HP to slash up to 6,000 jobs — latest tech company to pivot to AI
HP announced on Tuesday its plans to cut between 4,000 and 6,000 jobs globally by fiscal 2028. This move is part of a strategy to streamline operations and incorporate artificial intelligence to accelerate product development, enhance customer satisfaction, and increase productivity.
Following the announcement, shares of the Palo Alto-based company dropped more than 5% in extended trading.
CEO Enrique Lores revealed during a media briefing call that the job cuts will affect HP’s teams dedicated to product development, internal operations, and customer support. The layoffs could potentially impact up to 10% of the workforce.

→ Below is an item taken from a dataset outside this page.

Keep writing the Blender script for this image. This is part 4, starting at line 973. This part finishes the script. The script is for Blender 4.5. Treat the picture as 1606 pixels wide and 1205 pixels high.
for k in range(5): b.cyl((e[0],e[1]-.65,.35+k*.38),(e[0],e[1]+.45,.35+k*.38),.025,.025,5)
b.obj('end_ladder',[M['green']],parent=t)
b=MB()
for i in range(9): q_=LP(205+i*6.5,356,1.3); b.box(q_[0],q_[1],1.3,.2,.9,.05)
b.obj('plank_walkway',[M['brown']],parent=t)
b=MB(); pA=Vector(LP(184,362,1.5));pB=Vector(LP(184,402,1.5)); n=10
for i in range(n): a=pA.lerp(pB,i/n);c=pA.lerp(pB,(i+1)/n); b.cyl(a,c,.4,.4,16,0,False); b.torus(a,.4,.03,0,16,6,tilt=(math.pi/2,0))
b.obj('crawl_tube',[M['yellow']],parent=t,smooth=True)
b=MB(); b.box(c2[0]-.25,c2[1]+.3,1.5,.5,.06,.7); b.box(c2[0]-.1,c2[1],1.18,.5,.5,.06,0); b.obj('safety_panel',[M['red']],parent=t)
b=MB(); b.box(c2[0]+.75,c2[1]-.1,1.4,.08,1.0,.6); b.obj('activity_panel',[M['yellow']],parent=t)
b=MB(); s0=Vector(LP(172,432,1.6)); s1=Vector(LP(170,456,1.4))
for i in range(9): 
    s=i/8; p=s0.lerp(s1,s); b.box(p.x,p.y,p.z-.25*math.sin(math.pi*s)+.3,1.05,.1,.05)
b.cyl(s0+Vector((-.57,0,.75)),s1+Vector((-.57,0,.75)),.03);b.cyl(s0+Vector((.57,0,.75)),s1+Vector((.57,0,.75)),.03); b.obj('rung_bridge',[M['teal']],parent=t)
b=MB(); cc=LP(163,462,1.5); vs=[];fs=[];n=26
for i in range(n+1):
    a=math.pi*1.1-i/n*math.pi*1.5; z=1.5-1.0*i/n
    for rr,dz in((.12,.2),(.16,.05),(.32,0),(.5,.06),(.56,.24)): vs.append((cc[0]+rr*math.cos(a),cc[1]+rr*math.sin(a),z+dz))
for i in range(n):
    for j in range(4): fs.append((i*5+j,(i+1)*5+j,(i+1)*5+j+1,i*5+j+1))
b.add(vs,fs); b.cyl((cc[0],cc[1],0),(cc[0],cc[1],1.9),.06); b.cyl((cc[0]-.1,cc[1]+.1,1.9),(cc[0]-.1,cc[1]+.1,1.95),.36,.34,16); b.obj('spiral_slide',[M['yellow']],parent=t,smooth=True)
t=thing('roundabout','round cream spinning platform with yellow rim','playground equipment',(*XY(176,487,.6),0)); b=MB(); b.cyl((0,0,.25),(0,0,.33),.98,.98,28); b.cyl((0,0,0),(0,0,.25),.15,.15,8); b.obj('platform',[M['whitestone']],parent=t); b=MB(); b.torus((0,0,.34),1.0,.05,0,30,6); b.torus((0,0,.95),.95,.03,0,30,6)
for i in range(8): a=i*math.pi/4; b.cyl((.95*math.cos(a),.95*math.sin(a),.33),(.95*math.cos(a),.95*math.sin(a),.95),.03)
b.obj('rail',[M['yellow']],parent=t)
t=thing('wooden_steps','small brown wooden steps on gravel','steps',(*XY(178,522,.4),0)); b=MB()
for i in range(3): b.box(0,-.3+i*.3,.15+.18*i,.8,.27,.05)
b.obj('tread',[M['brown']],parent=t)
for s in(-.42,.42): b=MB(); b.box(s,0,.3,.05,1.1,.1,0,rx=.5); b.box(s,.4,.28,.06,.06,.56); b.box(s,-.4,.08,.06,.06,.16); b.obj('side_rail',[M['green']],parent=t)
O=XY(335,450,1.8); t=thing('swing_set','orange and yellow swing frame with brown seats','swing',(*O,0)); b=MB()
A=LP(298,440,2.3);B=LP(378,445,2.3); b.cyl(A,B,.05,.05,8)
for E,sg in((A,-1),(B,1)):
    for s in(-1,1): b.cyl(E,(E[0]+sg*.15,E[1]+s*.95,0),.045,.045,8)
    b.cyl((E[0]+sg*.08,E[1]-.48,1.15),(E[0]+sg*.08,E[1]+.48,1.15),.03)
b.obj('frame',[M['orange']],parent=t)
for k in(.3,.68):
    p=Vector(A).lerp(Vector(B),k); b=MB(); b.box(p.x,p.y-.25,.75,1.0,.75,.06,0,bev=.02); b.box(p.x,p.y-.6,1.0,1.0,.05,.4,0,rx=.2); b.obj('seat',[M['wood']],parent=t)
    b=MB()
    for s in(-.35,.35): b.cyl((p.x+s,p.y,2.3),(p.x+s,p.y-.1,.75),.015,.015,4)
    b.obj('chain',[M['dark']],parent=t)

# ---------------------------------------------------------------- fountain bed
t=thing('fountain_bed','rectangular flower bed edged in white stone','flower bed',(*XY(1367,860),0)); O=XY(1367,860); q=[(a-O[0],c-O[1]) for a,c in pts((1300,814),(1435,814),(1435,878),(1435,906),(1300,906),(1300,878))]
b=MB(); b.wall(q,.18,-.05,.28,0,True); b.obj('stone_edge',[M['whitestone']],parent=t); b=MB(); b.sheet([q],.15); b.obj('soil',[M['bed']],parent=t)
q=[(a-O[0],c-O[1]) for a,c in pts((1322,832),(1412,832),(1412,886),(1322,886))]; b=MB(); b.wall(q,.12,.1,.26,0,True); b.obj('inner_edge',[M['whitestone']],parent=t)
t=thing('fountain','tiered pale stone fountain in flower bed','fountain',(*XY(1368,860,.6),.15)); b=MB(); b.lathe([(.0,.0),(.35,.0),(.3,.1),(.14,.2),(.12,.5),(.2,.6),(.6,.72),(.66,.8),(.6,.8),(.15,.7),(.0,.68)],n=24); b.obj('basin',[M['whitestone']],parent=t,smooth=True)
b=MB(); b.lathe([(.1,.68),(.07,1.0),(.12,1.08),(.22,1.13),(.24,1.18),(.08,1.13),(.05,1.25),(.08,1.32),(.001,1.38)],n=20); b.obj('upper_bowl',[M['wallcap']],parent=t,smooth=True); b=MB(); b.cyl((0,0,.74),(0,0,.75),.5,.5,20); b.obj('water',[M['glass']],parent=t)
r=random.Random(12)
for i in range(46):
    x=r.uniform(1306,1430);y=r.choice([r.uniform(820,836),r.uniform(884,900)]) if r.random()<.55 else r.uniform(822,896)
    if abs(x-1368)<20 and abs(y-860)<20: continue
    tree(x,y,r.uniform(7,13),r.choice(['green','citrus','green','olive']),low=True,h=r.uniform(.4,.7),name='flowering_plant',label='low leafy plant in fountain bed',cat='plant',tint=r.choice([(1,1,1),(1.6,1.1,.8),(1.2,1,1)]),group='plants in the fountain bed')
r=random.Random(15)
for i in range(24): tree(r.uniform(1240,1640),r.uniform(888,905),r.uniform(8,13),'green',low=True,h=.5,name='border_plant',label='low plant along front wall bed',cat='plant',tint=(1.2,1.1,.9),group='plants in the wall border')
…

“We expect this initiative will generate $1 billion in gross run rate savings over three years,” Lores stated.
HP had previously laid off 1,000 to 2,000 employees in February as part of a restructuring plan.
The demand for AI-enabled PCs has been steadily increasing, accounting for over 30% of HP’s shipments in the fourth quarter ending October 31.
Analysts from Morgan Stanley cautioned that a surge in global memory chip prices due to heightened data center demand could lead to cost escalation and profit pressure for consumer electronics manufacturers like HP, Dell, and Acer.
Price hikes for dynamic random access memory and NAND memory chips, driven by Big Tech’s AI infrastructure expansion, have intensified competition in the server market.